At the beginning of his career, he says he was a “stubborn Capricorn who did not listen” and had to make mistakes to get to where he is now. “Look, I’m here to mentor. I’m here to educate. I’m not here to demand attention. It’s not about me.

Chmerkovskiy will judge Season 18 alongside JoJo Siwa and Allison Holker, while Cat Deeley will host the dance competition series. As always, each judge falls into a role — and anyone who watched “Dancing With the Stars” may assume he’ll be the tough one.

Maksim Chmerkovskiy, host Cat Deeley, Allison Holker and Jojo Siwa
TOM GRISCOM

“You’re going to have to evaluate me and the job that I’m doing. I never go in thinking I’m the tough judge, so now I’m going to be tough. I think I’m a soft-ass bunny sweetheart, white and fluffy,” he said. “I think you all got confused. You all misinterpret me. Everybody misunderstands me. I lead with rainbows and unicorns and butterflies. And so somehow I’m the ‘bad boy of ballroom.’ I didn’t even know what that meant most of the time. I tried to be me and then you guys would be like, ‘Maks was an asshole.’”

Of course, “DWTS” is a very different show than “So You Think You Can Dance,” on many different levels — namely, the personnel.

“Not knocking on past people — there were people that ran the show from day one to last season and hats off. I’m bowing, you’ve set and established a platform and foundation that is legendary. Having said that, everything has to go through some changes and adjustments and updates. And I think we’re living through that time right now,” he said. “So the people that are coming in to executive produce, to oversee to talent coordinate, to network executives, these are people that I worked with for a very long time from ‘Dancing With the Stars’ and came through and did some things with other jobs. It’s like a big family reunion, 20 years later. Everybody’s expertise is on a different level. Everybody’s ready to do this big get-together. And everybody knows each other. I don’t have to get to know my executives. I don’t have to get to understand the relationship with these people. I’ve known them for almost two decades.”
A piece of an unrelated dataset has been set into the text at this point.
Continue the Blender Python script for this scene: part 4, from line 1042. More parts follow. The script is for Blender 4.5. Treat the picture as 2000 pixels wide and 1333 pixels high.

This season of “SYTYCD,” premiering March 4, will show the dancers living in a house together and allow viewers to get to know each of them even more.

“In my opinion, last season of ‘So You Think You Can Dance’ got away from that and it became a show about choreographers and who the choreographers are and how these contestants handle these choreographers and their choreography. It skewed so far toward another person,” he explains. “We want to bring it back and the production wants to bring it all the way back to look at this new batch of people that you’re gonna get to know, fall in like with, fall in love with and become a fan of.”

This season will also be the first without Nigel Lythgoe as a judge, as the producer stepped down in January amid two lawsuits accusing him of sexual assault. While filming began before he exited the show, no reshoots had been done at the time of the interview.

“I’m keeping myself very much in my lane,” Chmerkovskiy says. “Thank God I am not a producer, I’m not an editor and I’m not somebody who has to make any of those decisions. I go to sleep, I wake up happy. This particular moment in my life is stress-free.”